The four main characters in the opera: the Countess,
Suzanna (soon to marry Figaro), Figaro and the Count

Any one of the great arias  (see clip at the bottom of this blog for one of the other great arias) sung last night by different members of the cast was a show stopper but it is Dove sono i bei momenti  that will stay in my mind, mostly because of the sublime singing and exquisite voice of Amanda Majeski. But,I must confess too, that its words spoke to me personally as I sat with my grumbling back, feeling a bit “down” and sorry for myself. Just as the Countess wistfully looked back to the times when she and her husband had moments of “sweetness and pleasure” and she longs for them to return so, too, I was thinking back a few weeks to when I didn’t have a painful back condition and sleepless nights. I was feeling melancholy and put upon! But, what a lift when the aria came to a close – and the applause erupted – suddenly everything seemed a lot better. That is the power of great music it reminds us of our humanity, our frailness, our strengths our hopes and fears. It can bring great sorrow or overwhelming joy, it can uplift or make one consider the very nature of our existence. It can inspire the best in us, make us brave or help us to empathise with our fellow man and woman. Music such as that by Mozart can reach into our very souls - last night it reached into mine - and, I suspect, that of  many other people in New York and across the world in little local cinemas like the Broadway in Nottingham..
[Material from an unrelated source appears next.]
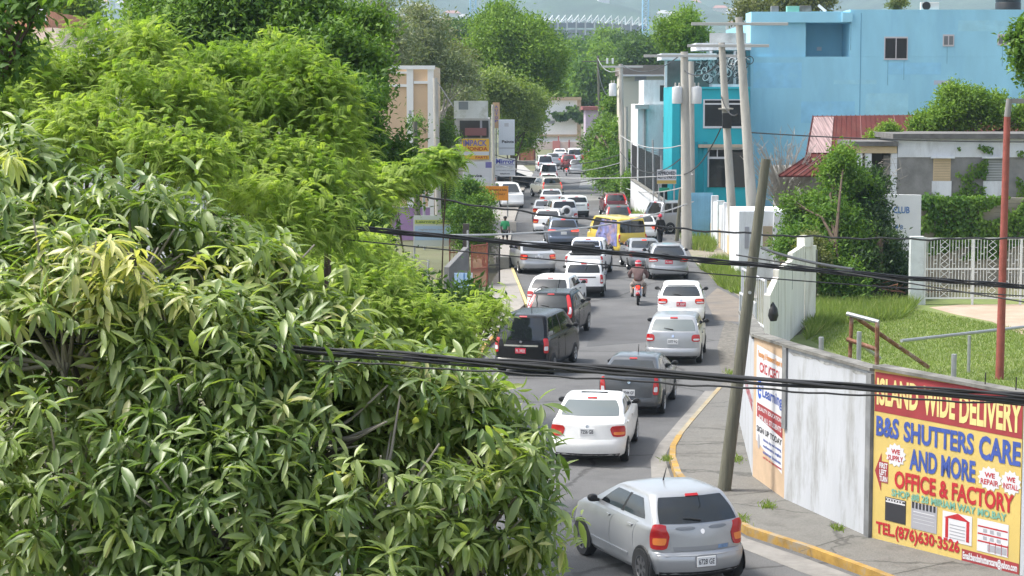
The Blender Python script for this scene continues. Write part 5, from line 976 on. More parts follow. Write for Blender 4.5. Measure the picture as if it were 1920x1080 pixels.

Where are all those beautiful moments
Of sweetness and pleasure?
Where have all those vows gone
Of a deceiving tongue?
Then why, if for me everything has changed
To tears and grief,
The memory of that happiness
Hasn't faded away from my soul?
Ah! If only my constancy
In yearning lovingly for him,
Could bring me the hope
To change his ungrateful heart!


When Pat and I had navigated our way back to the car park through Nottingham's loud thronging streets and returned home we started our plans to book tickets for the next live screening from the Met: Bizet’s Carmen in a few weeks, just before Christmas Wagner’s Meistersingers and in the spring Pagliacci to name but three! What a treat to look forward to!